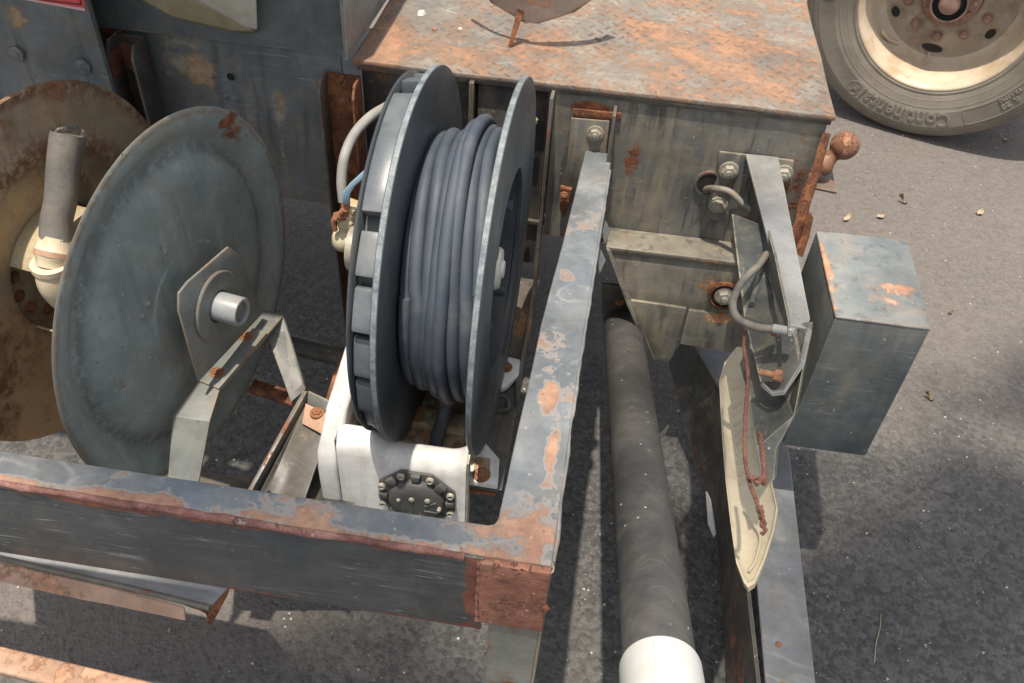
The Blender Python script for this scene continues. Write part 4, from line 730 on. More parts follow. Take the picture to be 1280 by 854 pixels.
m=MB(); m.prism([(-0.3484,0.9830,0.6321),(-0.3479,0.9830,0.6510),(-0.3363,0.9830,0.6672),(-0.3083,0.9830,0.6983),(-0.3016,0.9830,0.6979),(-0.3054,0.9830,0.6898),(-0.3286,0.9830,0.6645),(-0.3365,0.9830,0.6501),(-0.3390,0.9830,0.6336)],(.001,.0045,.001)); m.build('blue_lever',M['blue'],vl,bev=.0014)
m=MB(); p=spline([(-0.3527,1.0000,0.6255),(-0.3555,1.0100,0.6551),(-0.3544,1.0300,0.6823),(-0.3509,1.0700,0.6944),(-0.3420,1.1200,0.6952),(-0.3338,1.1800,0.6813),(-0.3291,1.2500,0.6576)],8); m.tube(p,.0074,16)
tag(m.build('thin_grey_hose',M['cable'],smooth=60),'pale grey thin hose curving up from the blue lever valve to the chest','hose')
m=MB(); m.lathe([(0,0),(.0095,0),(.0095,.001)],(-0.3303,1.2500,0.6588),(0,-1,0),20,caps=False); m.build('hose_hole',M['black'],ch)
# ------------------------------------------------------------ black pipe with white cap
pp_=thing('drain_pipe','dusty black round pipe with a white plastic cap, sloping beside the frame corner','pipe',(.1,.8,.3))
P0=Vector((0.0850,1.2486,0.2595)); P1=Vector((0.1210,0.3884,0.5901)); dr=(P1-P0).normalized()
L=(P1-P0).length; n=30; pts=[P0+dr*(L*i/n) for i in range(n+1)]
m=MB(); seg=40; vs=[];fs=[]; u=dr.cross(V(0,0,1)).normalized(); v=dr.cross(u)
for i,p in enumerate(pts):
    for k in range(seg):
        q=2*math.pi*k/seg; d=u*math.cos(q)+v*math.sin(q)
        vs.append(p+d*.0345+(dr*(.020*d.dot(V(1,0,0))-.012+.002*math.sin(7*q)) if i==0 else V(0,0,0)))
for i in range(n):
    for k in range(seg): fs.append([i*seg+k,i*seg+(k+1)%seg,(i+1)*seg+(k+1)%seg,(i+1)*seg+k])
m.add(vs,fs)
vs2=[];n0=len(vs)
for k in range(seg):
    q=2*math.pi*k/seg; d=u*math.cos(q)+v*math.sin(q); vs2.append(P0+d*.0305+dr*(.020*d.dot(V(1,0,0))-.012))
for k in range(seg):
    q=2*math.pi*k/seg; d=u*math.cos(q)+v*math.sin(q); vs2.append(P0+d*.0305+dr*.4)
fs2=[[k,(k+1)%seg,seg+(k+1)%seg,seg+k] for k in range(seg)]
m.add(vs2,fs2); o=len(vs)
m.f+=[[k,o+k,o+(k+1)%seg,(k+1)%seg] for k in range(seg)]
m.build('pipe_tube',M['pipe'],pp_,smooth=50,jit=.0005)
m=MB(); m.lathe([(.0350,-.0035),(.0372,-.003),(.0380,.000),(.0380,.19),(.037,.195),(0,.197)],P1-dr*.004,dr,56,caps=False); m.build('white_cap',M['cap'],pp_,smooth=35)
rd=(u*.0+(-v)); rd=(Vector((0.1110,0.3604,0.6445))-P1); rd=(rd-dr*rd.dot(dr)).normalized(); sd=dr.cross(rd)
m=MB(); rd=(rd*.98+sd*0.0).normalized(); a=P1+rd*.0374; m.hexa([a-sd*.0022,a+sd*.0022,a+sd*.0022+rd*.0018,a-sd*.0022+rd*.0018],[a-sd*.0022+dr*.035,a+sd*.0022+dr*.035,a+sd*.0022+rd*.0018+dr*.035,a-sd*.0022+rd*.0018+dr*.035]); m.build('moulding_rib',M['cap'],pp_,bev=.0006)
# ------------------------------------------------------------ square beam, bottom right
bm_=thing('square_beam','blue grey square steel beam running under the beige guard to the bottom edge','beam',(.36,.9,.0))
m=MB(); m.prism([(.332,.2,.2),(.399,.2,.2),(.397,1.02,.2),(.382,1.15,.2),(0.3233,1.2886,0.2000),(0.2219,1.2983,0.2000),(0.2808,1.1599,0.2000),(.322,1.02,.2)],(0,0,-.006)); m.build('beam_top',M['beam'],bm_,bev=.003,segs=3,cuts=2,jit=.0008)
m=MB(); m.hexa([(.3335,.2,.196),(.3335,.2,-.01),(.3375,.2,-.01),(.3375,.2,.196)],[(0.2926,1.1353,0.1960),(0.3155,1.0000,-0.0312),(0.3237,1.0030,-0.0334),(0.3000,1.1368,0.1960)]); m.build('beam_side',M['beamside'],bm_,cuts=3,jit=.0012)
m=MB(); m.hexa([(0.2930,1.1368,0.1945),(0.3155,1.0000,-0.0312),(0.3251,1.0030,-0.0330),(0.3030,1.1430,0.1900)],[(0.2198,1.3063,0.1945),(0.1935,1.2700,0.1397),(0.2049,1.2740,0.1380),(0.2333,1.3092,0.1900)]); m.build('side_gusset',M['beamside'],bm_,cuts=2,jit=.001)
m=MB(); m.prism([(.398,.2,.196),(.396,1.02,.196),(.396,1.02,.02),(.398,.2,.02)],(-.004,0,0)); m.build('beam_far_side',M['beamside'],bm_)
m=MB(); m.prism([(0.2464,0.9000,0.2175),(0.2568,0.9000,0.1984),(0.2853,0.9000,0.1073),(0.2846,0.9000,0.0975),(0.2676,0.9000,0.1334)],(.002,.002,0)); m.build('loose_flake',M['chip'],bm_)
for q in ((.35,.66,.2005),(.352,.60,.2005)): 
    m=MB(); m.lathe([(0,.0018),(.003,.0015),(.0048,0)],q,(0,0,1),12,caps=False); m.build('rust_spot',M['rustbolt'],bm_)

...

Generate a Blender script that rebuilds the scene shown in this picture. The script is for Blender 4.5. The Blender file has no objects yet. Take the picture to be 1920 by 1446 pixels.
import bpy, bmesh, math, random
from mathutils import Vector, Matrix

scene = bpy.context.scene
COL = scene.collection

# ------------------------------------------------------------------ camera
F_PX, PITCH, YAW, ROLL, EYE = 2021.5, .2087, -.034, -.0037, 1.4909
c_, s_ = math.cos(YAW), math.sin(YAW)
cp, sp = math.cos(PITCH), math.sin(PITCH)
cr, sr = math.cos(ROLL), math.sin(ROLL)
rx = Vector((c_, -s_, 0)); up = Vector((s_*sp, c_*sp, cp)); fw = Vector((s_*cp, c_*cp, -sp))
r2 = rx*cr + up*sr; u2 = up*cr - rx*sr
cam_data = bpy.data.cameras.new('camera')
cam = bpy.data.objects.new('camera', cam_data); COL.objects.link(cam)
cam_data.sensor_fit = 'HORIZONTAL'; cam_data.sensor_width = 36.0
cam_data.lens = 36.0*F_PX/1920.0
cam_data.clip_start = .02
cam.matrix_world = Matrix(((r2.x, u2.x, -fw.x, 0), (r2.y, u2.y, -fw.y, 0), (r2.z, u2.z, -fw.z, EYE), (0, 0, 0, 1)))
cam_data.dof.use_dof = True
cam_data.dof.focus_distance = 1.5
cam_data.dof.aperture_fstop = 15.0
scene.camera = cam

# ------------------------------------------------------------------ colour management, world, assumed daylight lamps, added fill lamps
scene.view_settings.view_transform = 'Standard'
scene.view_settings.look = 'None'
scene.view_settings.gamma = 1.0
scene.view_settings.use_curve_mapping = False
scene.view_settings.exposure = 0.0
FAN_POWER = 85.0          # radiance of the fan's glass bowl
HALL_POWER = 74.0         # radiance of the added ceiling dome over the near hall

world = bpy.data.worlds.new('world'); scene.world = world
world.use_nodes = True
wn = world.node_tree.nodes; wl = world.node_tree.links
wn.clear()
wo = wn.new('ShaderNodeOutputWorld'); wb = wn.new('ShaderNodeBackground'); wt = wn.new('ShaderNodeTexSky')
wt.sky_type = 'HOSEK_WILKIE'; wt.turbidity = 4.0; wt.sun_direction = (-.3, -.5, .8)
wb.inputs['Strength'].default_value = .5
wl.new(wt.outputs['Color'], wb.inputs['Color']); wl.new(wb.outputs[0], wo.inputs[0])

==

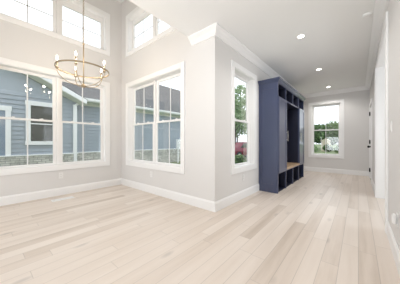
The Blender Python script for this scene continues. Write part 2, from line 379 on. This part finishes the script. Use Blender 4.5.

**WHAT THE TASK REQUIRES:** Go through the data above and find the lines with the word "Python". Copy each of those lines.

**REPLY:**
The Blender Python script for this scene continues. Write part 4, from line 730 on. More parts follow. Take the picture to be 1280 by 854 pixels.
The Blender Python script for this scene continues. Write part 2, from line 379 on. This part finishes the script. Use Blender 4.5.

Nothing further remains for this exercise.